Material provided:
————
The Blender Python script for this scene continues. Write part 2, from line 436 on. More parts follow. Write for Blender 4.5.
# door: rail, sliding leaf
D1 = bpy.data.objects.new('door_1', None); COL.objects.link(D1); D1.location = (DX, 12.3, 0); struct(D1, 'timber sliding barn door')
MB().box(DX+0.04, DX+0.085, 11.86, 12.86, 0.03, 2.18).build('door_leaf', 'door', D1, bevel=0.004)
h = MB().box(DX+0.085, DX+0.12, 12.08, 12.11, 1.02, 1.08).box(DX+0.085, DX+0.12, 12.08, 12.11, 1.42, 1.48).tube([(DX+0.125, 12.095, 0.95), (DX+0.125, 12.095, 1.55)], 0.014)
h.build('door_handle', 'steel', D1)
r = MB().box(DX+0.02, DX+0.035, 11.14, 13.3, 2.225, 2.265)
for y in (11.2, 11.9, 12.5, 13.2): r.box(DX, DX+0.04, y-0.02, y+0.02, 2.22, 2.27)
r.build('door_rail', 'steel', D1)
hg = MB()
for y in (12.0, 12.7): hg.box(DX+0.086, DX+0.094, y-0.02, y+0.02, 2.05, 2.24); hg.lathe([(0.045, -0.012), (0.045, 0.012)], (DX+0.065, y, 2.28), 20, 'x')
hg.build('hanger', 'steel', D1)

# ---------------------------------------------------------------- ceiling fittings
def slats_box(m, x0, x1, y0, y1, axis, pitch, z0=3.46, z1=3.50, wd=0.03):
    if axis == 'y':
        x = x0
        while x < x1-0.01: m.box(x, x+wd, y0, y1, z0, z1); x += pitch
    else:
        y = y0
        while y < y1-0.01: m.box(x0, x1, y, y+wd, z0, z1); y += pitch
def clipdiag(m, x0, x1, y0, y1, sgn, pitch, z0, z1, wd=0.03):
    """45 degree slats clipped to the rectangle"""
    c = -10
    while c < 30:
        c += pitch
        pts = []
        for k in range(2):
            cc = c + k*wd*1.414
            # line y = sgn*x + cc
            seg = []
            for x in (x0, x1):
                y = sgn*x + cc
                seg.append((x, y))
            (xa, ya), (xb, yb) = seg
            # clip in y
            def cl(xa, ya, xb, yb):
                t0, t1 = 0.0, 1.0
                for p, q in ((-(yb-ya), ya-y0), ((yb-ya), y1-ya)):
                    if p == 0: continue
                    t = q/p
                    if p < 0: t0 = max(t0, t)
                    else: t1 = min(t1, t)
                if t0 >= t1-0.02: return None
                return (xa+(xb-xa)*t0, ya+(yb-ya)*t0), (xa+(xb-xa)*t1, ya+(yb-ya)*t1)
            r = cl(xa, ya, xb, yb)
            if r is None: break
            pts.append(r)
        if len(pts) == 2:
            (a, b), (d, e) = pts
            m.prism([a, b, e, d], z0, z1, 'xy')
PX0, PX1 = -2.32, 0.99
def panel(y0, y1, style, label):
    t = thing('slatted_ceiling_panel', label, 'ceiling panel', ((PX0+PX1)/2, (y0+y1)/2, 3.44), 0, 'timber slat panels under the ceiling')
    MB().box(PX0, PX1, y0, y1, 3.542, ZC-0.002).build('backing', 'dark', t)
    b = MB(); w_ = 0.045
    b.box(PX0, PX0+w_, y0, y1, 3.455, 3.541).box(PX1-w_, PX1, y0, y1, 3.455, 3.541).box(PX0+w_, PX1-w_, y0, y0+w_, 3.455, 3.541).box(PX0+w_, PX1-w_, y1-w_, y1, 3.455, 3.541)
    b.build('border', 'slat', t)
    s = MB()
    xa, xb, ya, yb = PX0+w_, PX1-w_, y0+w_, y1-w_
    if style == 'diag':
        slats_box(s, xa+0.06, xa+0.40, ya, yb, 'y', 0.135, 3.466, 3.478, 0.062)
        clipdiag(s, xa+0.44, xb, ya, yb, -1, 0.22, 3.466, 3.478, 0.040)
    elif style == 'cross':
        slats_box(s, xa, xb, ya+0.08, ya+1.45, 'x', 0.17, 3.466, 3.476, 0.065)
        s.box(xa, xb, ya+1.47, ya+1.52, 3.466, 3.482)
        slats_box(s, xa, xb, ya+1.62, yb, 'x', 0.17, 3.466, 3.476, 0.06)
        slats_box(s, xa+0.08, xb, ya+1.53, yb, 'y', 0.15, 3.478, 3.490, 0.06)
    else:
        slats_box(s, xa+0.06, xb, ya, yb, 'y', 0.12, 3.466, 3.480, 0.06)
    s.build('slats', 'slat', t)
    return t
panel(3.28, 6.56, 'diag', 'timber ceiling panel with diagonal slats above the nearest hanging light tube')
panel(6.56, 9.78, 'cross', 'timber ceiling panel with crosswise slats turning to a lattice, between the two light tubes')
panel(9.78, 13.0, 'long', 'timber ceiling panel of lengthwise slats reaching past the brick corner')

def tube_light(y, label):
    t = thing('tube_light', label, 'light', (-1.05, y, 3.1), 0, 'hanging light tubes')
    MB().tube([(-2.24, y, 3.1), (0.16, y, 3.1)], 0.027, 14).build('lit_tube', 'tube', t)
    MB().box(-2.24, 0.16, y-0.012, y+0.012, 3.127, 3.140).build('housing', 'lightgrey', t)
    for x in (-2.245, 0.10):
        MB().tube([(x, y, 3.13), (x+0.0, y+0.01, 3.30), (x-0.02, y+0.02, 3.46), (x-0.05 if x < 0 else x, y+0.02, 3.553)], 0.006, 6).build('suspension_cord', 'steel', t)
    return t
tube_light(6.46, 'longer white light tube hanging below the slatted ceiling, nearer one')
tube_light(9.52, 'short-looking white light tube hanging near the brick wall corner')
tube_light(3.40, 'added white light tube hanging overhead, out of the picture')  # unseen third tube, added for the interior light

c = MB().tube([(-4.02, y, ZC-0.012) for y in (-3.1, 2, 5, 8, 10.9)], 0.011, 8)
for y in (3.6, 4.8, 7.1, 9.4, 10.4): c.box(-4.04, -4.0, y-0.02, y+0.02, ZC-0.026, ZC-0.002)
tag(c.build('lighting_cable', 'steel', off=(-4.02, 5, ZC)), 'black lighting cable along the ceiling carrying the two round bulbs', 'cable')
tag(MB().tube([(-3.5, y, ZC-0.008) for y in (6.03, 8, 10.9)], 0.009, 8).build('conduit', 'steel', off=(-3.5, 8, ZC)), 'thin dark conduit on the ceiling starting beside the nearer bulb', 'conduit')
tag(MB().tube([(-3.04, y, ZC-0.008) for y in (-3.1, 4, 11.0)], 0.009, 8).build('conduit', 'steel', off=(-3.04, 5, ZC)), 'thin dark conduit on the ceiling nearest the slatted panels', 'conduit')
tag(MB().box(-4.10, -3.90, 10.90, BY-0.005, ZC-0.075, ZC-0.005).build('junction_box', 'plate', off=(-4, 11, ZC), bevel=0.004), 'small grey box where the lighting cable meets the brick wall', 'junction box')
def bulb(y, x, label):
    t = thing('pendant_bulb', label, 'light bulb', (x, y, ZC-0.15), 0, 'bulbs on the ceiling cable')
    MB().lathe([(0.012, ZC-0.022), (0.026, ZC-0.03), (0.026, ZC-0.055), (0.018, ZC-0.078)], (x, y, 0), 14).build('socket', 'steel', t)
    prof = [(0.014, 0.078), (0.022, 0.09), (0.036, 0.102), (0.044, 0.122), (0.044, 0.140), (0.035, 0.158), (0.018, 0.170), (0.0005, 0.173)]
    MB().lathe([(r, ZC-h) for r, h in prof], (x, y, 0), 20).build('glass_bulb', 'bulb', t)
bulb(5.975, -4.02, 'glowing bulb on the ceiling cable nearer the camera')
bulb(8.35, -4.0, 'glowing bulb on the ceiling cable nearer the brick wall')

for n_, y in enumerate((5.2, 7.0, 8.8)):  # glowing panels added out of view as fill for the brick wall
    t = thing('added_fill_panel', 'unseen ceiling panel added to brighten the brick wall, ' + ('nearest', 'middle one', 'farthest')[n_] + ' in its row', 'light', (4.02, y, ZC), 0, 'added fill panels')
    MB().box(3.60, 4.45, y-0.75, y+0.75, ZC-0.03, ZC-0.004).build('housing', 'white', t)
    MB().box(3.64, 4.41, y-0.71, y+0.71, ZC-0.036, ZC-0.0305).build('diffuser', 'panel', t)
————
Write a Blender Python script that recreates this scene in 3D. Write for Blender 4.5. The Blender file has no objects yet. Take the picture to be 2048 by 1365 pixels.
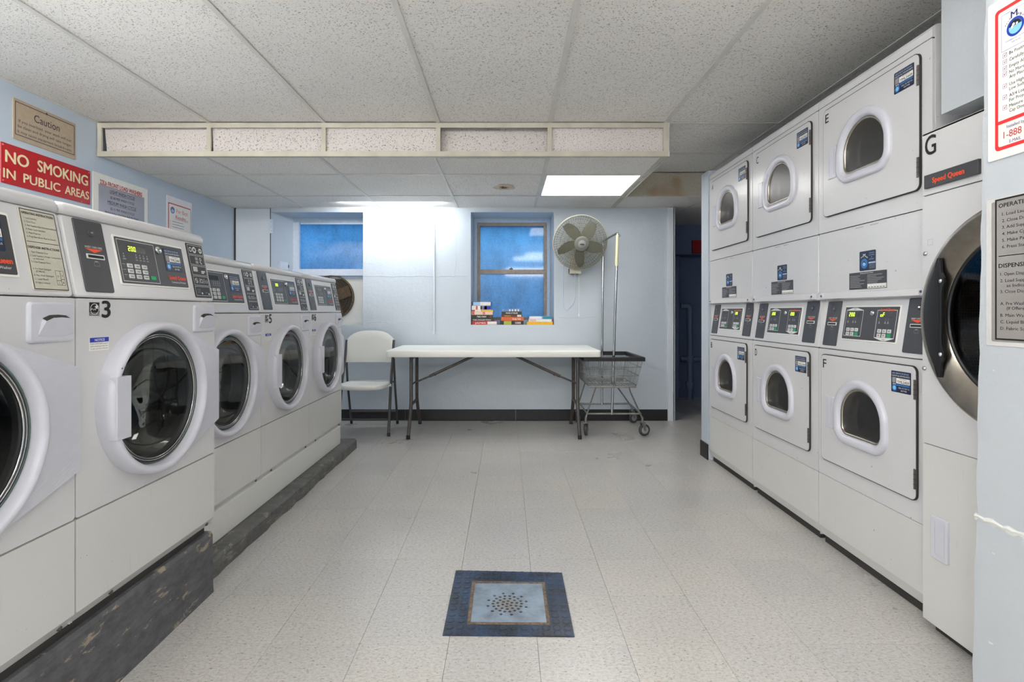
————
Exercise instructions:
Print exactly the lines from the line with "The Blender Python" to the line with "hg.build('hanger', 'steel', D1)", both included, and nothing else.

Output:
The Blender Python script for this scene continues. Write part 2, from line 436 on. More parts follow. Write for Blender 4.5.
# door: rail, sliding leaf
D1 = bpy.data.objects.new('door_1', None); COL.objects.link(D1); D1.location = (DX, 12.3, 0); struct(D1, 'timber sliding barn door')
MB().box(DX+0.04, DX+0.085, 11.86, 12.86, 0.03, 2.18).build('door_leaf', 'door', D1, bevel=0.004)
h = MB().box(DX+0.085, DX+0.12, 12.08, 12.11, 1.02, 1.08).box(DX+0.085, DX+0.12, 12.08, 12.11, 1.42, 1.48).tube([(DX+0.125, 12.095, 0.95), (DX+0.125, 12.095, 1.55)], 0.014)
h.build('door_handle', 'steel', D1)
r = MB().box(DX+0.02, DX+0.035, 11.14, 13.3, 2.225, 2.265)
for y in (11.2, 11.9, 12.5, 13.2): r.box(DX, DX+0.04, y-0.02, y+0.02, 2.22, 2.27)
r.build('door_rail', 'steel', D1)
hg = MB()
for y in (12.0, 12.7): hg.box(DX+0.086, DX+0.094, y-0.02, y+0.02, 2.05, 2.24); hg.lathe([(0.045, -0.012), (0.045, 0.012)], (DX+0.065, y, 2.28), 20, 'x')
hg.build('hanger', 'steel', D1)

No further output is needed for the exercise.